Jeremy D. Morley
I have
repeatedly opined, and I have frequently testified, that India is a safe haven
for international child abduction. India has elected not to sign the Hague
Abduction Convention and Indian courts generally do not enforce foreign custody
orders.
In one extremely exceptional case, Arathi Bandi
vs Bandi Jagadrakshaka Rao, (Sup. Ct. of India, 2013), the Supreme Court of
India did ultimately issue a conditional order for the potential return of an abducted child to the United States. However, the
order was issued five years after the abduction. Moreover, the Court provided
any abducting parent with a road map as to how to accomplish an abduction more
effectively than the abducting mother in that case.
In Bandi
the parties were married in Atlanta, Georgia and relocated to Seattle,
Washington where their child was born. In a custody case in Washington State,
the mother was given residential custody of the child but her petition for
relocation to India was denied. In violation of orders of the Washington court
the mother took the child (then age 3) to India in August 2008 and retained the
child there. The Washington court then modified the parenting plan so as to
give custody to the father and a warrant for the mother’s arrest for custodial
interference in the first degree was ultimately issued in Washington State.
The father promptly filed a case in the Andhra Pradesh High Court in India
seeking the return of the child. An array of procedural matters, court
hearings, changes of attorney, police involvements, excuses, family deaths and
other events then transpired. Among other things, the mother brought criminal
charges in India against the father under the notorious Section 498A of India’s
Penal Code. One of the purposes of such a filing in an international child
abduction case is to deter the left-behind father from entering India to
recover an abducted child. All of these devices delayed the case until July 16,
2013 when a decision was issued by the Supreme Court of India that
conditionally ordered the mother to return the child – then age 8 – to the
United States.
In ultimately ordering the child’s
return the Supreme Court stressed that because the mother had herself not
initiated her own custody case in India there was no reason not to order the
child’s return. However, in my experience the abductor usually starts such a
case. And the India courts usually retain the case. It was most unusual in this
case that the mother did not initiate a custody case.

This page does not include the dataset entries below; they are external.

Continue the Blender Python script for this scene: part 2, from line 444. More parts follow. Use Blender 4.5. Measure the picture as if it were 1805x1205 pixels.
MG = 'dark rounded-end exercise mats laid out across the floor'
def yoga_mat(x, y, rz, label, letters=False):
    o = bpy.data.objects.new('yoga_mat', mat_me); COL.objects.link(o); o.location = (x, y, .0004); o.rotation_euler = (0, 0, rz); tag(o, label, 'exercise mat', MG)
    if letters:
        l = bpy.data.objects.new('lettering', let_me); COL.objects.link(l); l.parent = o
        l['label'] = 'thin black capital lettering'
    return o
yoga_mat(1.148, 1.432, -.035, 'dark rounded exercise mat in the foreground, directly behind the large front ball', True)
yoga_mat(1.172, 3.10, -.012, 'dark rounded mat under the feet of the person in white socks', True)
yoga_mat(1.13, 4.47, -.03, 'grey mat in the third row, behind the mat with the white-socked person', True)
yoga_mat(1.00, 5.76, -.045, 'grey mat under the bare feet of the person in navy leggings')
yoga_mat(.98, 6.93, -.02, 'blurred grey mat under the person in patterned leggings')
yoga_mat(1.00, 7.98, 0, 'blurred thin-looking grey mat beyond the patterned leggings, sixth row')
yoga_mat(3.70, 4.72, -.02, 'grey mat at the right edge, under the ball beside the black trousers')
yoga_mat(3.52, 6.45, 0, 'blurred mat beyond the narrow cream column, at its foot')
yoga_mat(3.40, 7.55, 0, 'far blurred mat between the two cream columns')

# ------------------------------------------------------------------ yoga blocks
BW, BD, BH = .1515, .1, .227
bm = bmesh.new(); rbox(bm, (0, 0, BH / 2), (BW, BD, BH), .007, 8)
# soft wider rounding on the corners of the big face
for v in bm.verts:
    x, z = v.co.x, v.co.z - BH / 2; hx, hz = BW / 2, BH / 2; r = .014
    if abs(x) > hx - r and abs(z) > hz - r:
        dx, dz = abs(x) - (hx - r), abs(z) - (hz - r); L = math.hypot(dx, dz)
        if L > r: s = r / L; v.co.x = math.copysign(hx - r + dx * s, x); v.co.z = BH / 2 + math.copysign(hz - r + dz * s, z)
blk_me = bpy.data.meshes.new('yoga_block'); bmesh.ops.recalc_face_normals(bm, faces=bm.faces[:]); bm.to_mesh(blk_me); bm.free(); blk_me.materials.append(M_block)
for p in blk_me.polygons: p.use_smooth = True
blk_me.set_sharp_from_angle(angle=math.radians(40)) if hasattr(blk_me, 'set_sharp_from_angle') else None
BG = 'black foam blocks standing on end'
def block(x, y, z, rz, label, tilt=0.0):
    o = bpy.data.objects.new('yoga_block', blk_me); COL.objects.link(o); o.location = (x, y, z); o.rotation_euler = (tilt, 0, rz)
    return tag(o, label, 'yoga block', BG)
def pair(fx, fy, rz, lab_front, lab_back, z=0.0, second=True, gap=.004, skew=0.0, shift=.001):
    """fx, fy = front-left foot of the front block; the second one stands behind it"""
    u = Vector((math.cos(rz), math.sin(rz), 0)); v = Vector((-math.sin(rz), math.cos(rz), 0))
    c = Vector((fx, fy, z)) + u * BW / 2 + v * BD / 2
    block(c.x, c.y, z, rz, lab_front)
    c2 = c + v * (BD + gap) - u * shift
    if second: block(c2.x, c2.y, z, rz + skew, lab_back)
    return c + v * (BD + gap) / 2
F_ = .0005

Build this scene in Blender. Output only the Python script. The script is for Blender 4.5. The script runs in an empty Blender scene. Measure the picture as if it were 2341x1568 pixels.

Nonetheless, it took five years for the
Indian courts to complete the case. The child was three years old when he was
abducted and eight years old when the return order was ultimately issued.
Even then,
however, the Indian courts imposed conditions that the father was required to fulfill before any
return order was effective. The various conditions included the following:
i. The father
was required to obtain and pay for airline tickets for the return of both the
mother and the child to Washington State;
ii. The father
was required to deposit the sum of US$5,000 in the mother’s name to enable her
to engage an advocate in the United States;
iii. The father
was required to provide “necessary arrangements” for the stay of the mother and
child “in suitable accommodation in a locality according to her status prior to
the dissolution of marriage for a period of three months on their landing in
USA”;
iv. Prior to
making any travel arrangements the father was required to “move the Court of
Competent Jurisdiction in USA for withdrawal of the bailable warrants issued
against the [mother] to enable her to attend the custody proceedings in the US
Courts”; and
v. Upon the
bailable warrants having been withdrawn, the father was authorized to
personally escort the mother and the child from India to the USA.
In fact the
fourth condition was likely impossible for the father to accomplish since
arrest warrants (apart from bench warrants) cannot be dismissed unless the
United States Attorney or the District Attorney determines that it is in the
public interest to do so. Accordingly, while the order invited further court
proceedings in India because the conditions were not merely onerous but were
unworkable.
Subsequently
the father was required to move to hold the mother in contempt of court and on April
11, 2014 the Indian Supreme Court issued a further order which directed the
wife to supply an attested copy of her and the child’s passports, since the
mother’s failure to provide those documents had prevented the father from
making any travel arrangements. The Supreme Court later listed the matter for
yet another hearing “for directions” on July 15, 2014.
By that date
about six years had elapsed since the child’s abduction.